Tribunal da História
Dorfman criou uma trama bem simples. Um casal vive numa região isolada, fora da capital Santiago. Um certo dia bate à porta deles um senhor que teve um carro quebrado na rodovia próxima. Imediatamente a mulher vê no homem a imagem do militar responsável por suas sessões de tortura. É uma constatação verdadeira ou um delírio após tantos anos? Como havia uma anistia política no país e a impossibilidade de punição, ela mesma decide fazer o julgamento do visitante inesperado.

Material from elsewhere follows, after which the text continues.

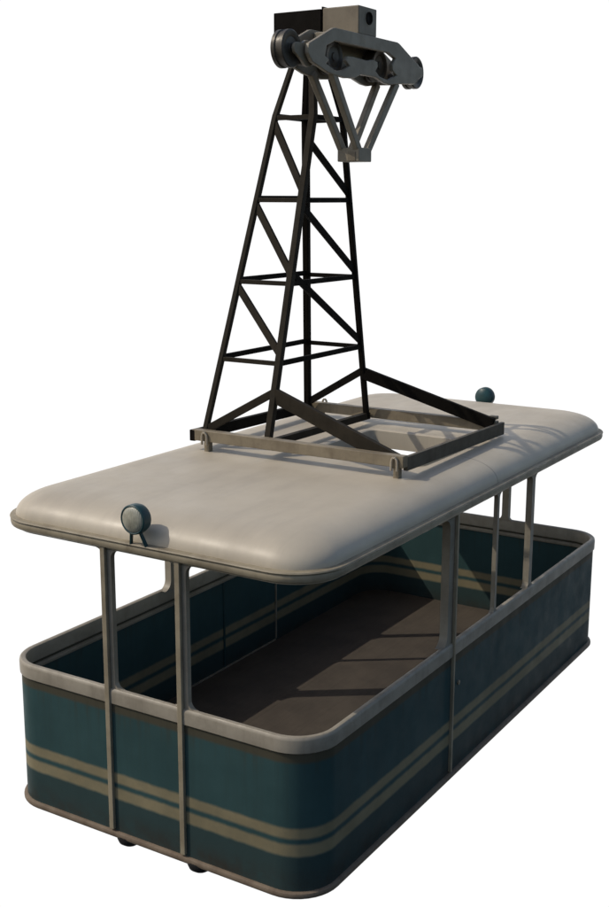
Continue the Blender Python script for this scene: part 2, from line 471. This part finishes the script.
# --- carriage with sheaves, running along x
outline = [(-.745, 4.515), (-.735, 4.535), (-.455, 4.652), (-.43, 4.657), (.40, 4.657), (.43, 4.65), (.70, 4.545), (.77, 4.515), (.775, 4.48), (.745, 4.455),
           (.66, 4.405), (.40, 4.385), (.30, 4.372), (.22, 4.378), (.10, 4.405), (-.10, 4.405), (-.18, 4.378), (-.30, 4.368), (-.42, 4.375), (-.52, 4.385), (-.70, 4.43), (-.745, 4.475)]
opening = [(-.55, 4.48), (-.53, 4.54), (-.43, 4.578), (.27, 4.575), (.37, 4.548), (.325, 4.505), (.335, 4.465), (.39, 4.44), (.27, 4.402), (.15, 4.415), (.095, 4.445), (.125, 4.475), (.118, 4.505), (.05, 4.512),
           (-.02, 4.500), (-.20, 4.506), (-.275, 4.503), (-.30, 4.475), (-.25, 4.445), (-.32, 4.417), (-.42, 4.402), (-.535, 4.435), (-.50, 4.462)]
m = MB(); m.plate(outline, [opening], -.100, -.072)
carr = m.build('carriage', M['steel'], car, bevel=.007)
m = MB(); m.plate(outline, [], .072, .100)
m.build('cheek_plate', M['steel'], carr, bevel=.007)
for x in (-.60, 0, .60):
    MB().lathe((x, -.0595, 4.45), (0, 1, 0), [(0, .028), (.124, .028)], 20).build('spacer_bolt', M['wheel'], carr)
m = MB(); m.box((-.42, -.062, 4.600), (.40, .062, 4.640)); m.build('top_web', M['steel'], carr, bevel=.004)
# rocker arms with rounded tips
def rocker(x0, x1, s):
    p = []
    for cx, r, a0, a1 in ((x0, .036, 90, 270), ((x0 + x1) / 2, .07, 220, 320), (x1, .036, -90, 90), ((x0 + x1) / 2, .085, 50, 130)):
        zc = 4.502 if cx in (x0, x1) else 4.475
        for k in range(7):
            a = math.radians(a0 + (a1 - a0) * k / 6); p.append((cx + r * math.cos(a), zc + r * math.sin(a)))
    MB().plate(p, [], -.056, -.036).build('rocker_arm', M['steel'], carr, bevel=.006)
rocker(-.80, -.56, -1); rocker(.56, .845, 1)
whl = None
for x, r in ((-.80, .111), (-.30, .105), (.30, .105), (.855, .113)):
    if whl is None or r != .111 and x == -.30:
        T = .045
        w = MB().lathe((0, -T + .02, 0), (0, 1, 0), [(-.003, 0), (-.003, r * .25), (.004, r * .27), (.006, r * .62), (.0, r * .70), (-.002, r * .94), (.004, r), (.028, r), (.033, r * .93), (.054, r * .93), (.059, r), (.082, r), (.087, r * .94), (.085, r * .7), (.080, r * .62), (.082, r * .27), (.088, r * .25), (.088, 0)], 48)
        whl = w.build('sheave_wheel', M['wheel'], carr); whl.location = (x, .008, 4.502)
        if x < -.5: big = whl
    elif x > .5: copy_obj(big, carr, (x, .008, 4.502))
    else: copy_obj(whl, carr, (x, .008, 4.502))
# hanger rods and the block they carry
for y in (.075, -.075):
    for sx in (-1, 1):
        MB().bar((sx * .43, y, 4.395), (sx * .052, y * .78, 3.925), .040, .052, (0, 1, 0)).build('hanger_rod', M['steel'], carr, bevel=.006)
MB().box((-.095, -.088, 3.862), (.075, .078, 3.952)).build('rope_block', M['steel'], carr, bevel=.006)
MB().box((-.099, -.062, 3.866), (-.094, -.002, 3.925)).build('rope_block_plate', M['box'], carr, bevel=.002)
# drive boxes over the rope
m = MB().box((-.115, -.085, 4.658), (.125, .185, 4.832)); gb = m.build('gearbox', M['box'], carr, bevel=.007)
MB().lathe((.02, -.0852, 4.765), (0, -1, 0), [(0, .040), (.006, .040), (.006, .033), (-.02, .030)], 28).build('shaft_hole', M['pitch'], gb)
MB().box((-.118, .196, 4.650), (.122, .566, 4.828)).build('counter_box', M['pitch'], carr, bevel=.005)
MB().box((-.11, .186, 4.655), (.12, .196, 4.842)).build('joint_plate', M['pitch'], carr)

# ------------------------------------------------------------------ the white sky behind
def sky_backdrop():
    bm = bmesh.new(); R = 60.0; az0 = math.radians(32); n, k = 48, 30
    g = []
    for j in range(k + 1):
        e = math.radians(-72 + (72 + 26) * j / k)
        g.append([bm.verts.new((R * math.cos(e) * math.cos(az0 + math.radians(-48 + 112 * i / n)), R * math.cos(e) * math.sin(az0 + math.radians(-48 + 112 * i / n)), 2.5 + R * math.sin(e))) for i in range(n + 1)])
    for j in range(k):
        for i in range(n): bm.faces.new((g[j][i], g[j][i + 1], g[j + 1][i + 1], g[j + 1][i]))
    me = bpy.data.meshes.new('sky'); bm.to_mesh(me); bm.free()
    o = bpy.data.objects.new('sky', me); col.objects.link(o); o['kind'] = 'structure'
    mt = bpy.data.materials.new('white_sky'); mt.use_nodes = True; t = mt.node_tree; t.nodes.clear()
    e = t.nodes.new('ShaderNodeEmission'); e.inputs[0].default_value = (1, 1, 1, 1); e.inputs[1].default_value = 1.03
    out = t.nodes.new('ShaderNodeOutputMaterial'); t.links.new(e.outputs[0], out.inputs[0])
    me.materials.append(mt)
    o['label'] = 'plain white sky behind the cable car'
sky_backdrop()

# ------------------------------------------------------------------ light
SUN = Vector((-.58, .80, 1.02)).normalized()
w = bpy.data.worlds.new('World'); scene.world = w; w.use_nodes = True
t = w.node_tree; bg = t.nodes['Background']
sk = t.nodes.new('ShaderNodeTexSky'); sk.sky_type = 'NISHITA'; sk.sun_disc = False
sk.dust_density = 2; sk.ozone_density = .6; sk.sun_elevation = math.asin(SUN.z); sk.sun_rotation = math.atan2(SUN.x, SUN.y)
t.links.new(sk.outputs[0], bg.inputs[0]); bg.inputs[1].default_value = .118
sl = bpy.data.lights.new('sun', 'SUN'); sl.energy = 2.05; sl.angle = math.radians(.6); sl.color = (1, .92, .79)
so = bpy.data.objects.new('sun', sl); col.objects.link(so)
so.rotation_euler = (-SUN).to_track_quat('-Z', 'Y').to_euler()

# ------------------------------------------------------------------ camera
yaw, pitch, roll = .5583825440702511, -.21469896656975956, .0024097830024616762
fw = Vector((math.cos(yaw) * math.cos(pitch), math.sin(yaw) * math.cos(pitch), math.sin(pitch)))
rt = Vector((math.sin(yaw), -math.cos(yaw), 0)); up = rt.cross(fw)
r2 = rt * math.cos(roll) + up * math.sin(roll); u2 = up * math.cos(roll) - rt * math.sin(roll)
cam = bpy.data.cameras.new('camera'); co = bpy.data.objects.new('camera', cam); col.objects.link(co)
mw = Matrix.Identity(4)
for i, a in enumerate((r2, u2, -fw)):
    for j in range(3): mw[j][i] = a[j]
mw.translation = Vector((-7.03227689, -4.00512874, 3.63603222)); co.matrix_world = mw
cam.sensor_fit = 'VERTICAL'; cam.sensor_height = 24; cam.lens = 1178.0681 / 907 * 24
cam.clip_end = 500
scene.camera = co
vs_ = scene.view_settings; vs_.view_transform = 'Standard'; vs_.look = 'None'; vs_.exposure = 0; vs_.gamma = 1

Também alta literatura é o romance “Noturno do Chile” (2000), de Roberto Bolaño. O escritor preferiu se tornar um exilado permanente após o 11 de setembro de 1973. Mas jamais deixou o Chile escapar de sua vida, fazendo um constante acerto de contas com o país. Neste livro, Bolaño inventou a figura do padre católico que dá aulas de marxismo para ninguém menos do que Pinochet. Trata-se de uma narrativa delirante, o que talvez seja uma das formas literárias para entender aquele pesadelo histórico.

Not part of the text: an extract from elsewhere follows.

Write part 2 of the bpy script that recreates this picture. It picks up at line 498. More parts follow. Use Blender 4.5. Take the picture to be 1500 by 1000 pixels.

Os tempos da ditadura continuam a render narrativas de ficção, como é o caso de “Space Invaders”, de Nona Fernández. O livro ganhou boa repercussão, foi editado no Brasil e teve uma leitora ilustre (a cantora e escritora Patti Smith). Segunda ela, “é uma pequena joia de livro, ambientada no Chile de Pinochet. Este tempo sombrio é narrado à luz da memória da infância, misterioso, mas preciso. Vale a pena mergulhar na linguagem pitoresca e na atmosfera com um quê de sonho de Fernández”.
Os livros citados são tentativas de narrar o impensável dos anos de Pinochet. O “boom” literário não cabia mais como forma de expor e assimilar o que se passou após 11 de setembro de 1973. Há dúvidas se a experiência ou os livros de História nos ensinam a não repetir os errados do passado. Como dizia Hegel, não se aprende nada com o passado — um dia, segundo relato de uma carta, o filósofo alemão viu Napoleão passar a cavalo na janela de sua casa e disse que havia visto ali o “espírito do mundo” em pessoa. Espíritos, fantasmas, o absurdo, tudo continua a rondar a América Latina.